Two previous installments in this series:
And part two:
SHORT STORY LENGTHS
I’ve done tons of research on this; when I have time I’ll write it up. Many installments to come in this series. Check out the first installment here⬇️ (pictured: the glorious Silvina Ocampo.)
Here are a few tidbits from my ongoing research:
Novelettes— stories that are 7.5 to 17.5 thousand words— pop up in my reading more than I’d thought they would, and they never seem as long as they are. A great writer stretches out to that length because they need the words. I’ve read novelettes by John O’Hara, Walter De La Mare, Lovecraft, Henry James, and De Maupassant, and after some time has passed, I don’t typically recall that they were long: all of these writers use words wisely. They don’t waste them.
O’Hara needed the length to tell a story (The Doctor’s Son) where the passage of time and gradually shifting emotion was needed. De La Mare— a criminally neglected master— had those requirements, plus he needed elbow room for his skill with atmosphere.

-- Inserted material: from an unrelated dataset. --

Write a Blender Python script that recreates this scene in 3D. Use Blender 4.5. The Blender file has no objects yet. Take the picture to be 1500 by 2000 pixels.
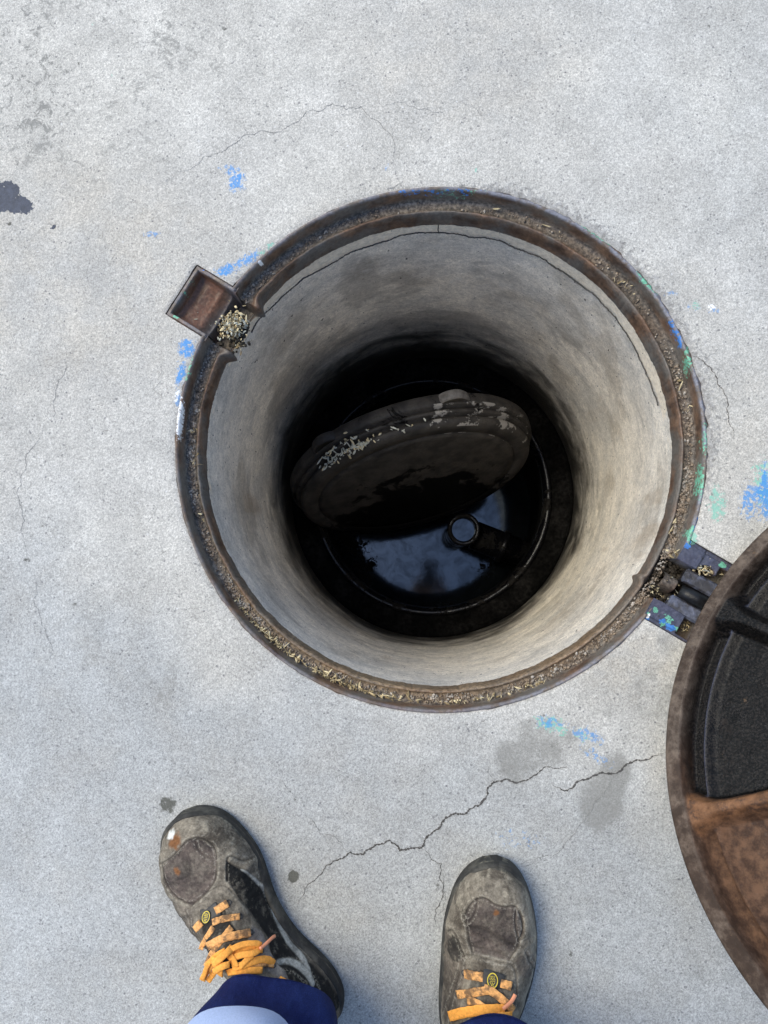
import bpy, math, random
import numpy as np
from mathutils import Vector, Matrix
from mathutils.bvhtree import BVHTree
random.seed(7); RNG = np.random.default_rng(7)
S = bpy.context.scene
COL = S.collection

# ---------------------------------------------------------------- camera
F = 1500.0                                   # focal length in photo pixels (photo 1500 x 2000)
_n = np.array([(830-750)/F, -(1100-1000)/F, -1.0])
_u = -_n/np.linalg.norm(_n)
_x = np.array([1.0, 0, 0]); _x -= _u*(_x@_u); _x /= np.linalg.norm(_x)
_y = np.cross(_u, _x)
RC = np.array([_x, _y, _u])                  # camera -> world
CAMP = np.array([0, 0, 1.0])
cam = bpy.data.cameras.new('camera'); cam.sensor_fit = 'VERTICAL'; cam.sensor_height = 36
cam.lens = 36*F/2000; cam.clip_start = 0.01; cam.clip_end = 500
co = bpy.data.objects.new('camera', cam); COL.objects.link(co)
co.matrix_world = Matrix.Translation(Vector(CAMP)) @ Matrix(RC.tolist()).to_4x4()
S.camera = co

# ---------------------------------------------------------------- sky and sun (bright overcast day)
SUN_EL, SUN_AZ = math.radians(57), math.radians(300)      # azimuth clockwise from +Y: light from the upper left
w = bpy.data.worlds.new('World'); S.world = w; w.use_nodes = True
nt = w.node_tree; bg = nt.nodes['Background']
sk = nt.nodes.new('ShaderNodeTexSky'); sk.sky_type = 'NISHITA'; sk.sun_disc = False
sk.sun_elevation = SUN_EL; sk.sun_rotation = SUN_AZ
sk.air_density = 1.0; sk.dust_density = 1.2; sk.ozone_density = 1.0
nt.links.new(sk.outputs[0], bg.inputs[0]); bg.inputs[1].default_value = 0.15
sl = bpy.data.lights.new('sun', 'SUN'); sl.energy = 1.5; sl.angle = math.radians(34); sl.color = (1.0, 0.925, 0.715)
so = bpy.data.objects.new('sun', sl); COL.objects.link(so)
_sd = Vector((math.sin(SUN_AZ)*math.cos(SUN_EL), math.cos(SUN_AZ)*math.cos(SUN_EL), math.sin(SUN_EL)))
so.rotation_euler = _sd.to_track_quat('Z', 'Y').to_euler(); so.location = (-3, 2, 5)
S.view_settings.view_transform = 'Standard'; S.view_settings.look = 'None'
S.view_settings.exposure = 0.79; S.view_settings.gamma = 1

# ---------------------------------------------------------------- helpers
C = np.array([0.0153, 0.156, 0.0]); R_OUT, R_IN = 0.3470, 0.3222
AL, AH = 2.5836, -0.5408                     # directions of the lifting pocket and of the hinge

def ray(px, py):
    d = RC @ np.array([(px-750)/F, -(py-1000)/F, -1.0]); return d/np.linalg.norm(d)
def at(px, py, z=0.0):
    d = ray(px, py); return CAMP + d*((z-1.0)/d[2])
def zpx(pts, ox, oy, s): return [(ox+x/s, oy+y/s) for x, y in pts]
def smooth(a, b, x):
    t = np.clip((x-a)/(b-a), 0, 1); return t*t*(3-2*t)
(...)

Henry James is the poster boy for what many see as old-fashioned overwriting, but the closer you get to his stories, the easier it is to see how his sentences require those syllables to get his rhythmic effects. Typically, he combines this surface aesthetic with insight into great psychological complexities; in short, he needs his length.
Figure In The Carpet is one of my favorite stories by anyone. This novelette about our misguided obsession with artistic tricks and secrets needed the fifteen thousand words; it’s in my head forever. It’s also a great example of something James did well— a story that makes a point, but is also a riveting suspense yarn. (It may not rivet you; I’m not responsible for your riveting proclivities.)
I kind of want to write a novelette just because that sounds dainty AF. I don't write fiction, so there's that. Hope yours is progressing well though!
In the spirit of your bite - sized approach: I agree that de la Mare was good at atmosphere. I had to memorise his poem "The Listeners" at school and it's a doozy. My favourite Lovecraft (I think) is The Case of Charles Dexter Ward. Of James' books I've only read The Turn of the Screw but it was a belter. Decades ago I read some de Maupassant short stories and liked them a lot. Wasn't there a locked room mystery in one of them or am I confusing him with someone else? I hadn't heard of John O'Hara so thanks for that. Now get back to your writing and may the force be with you.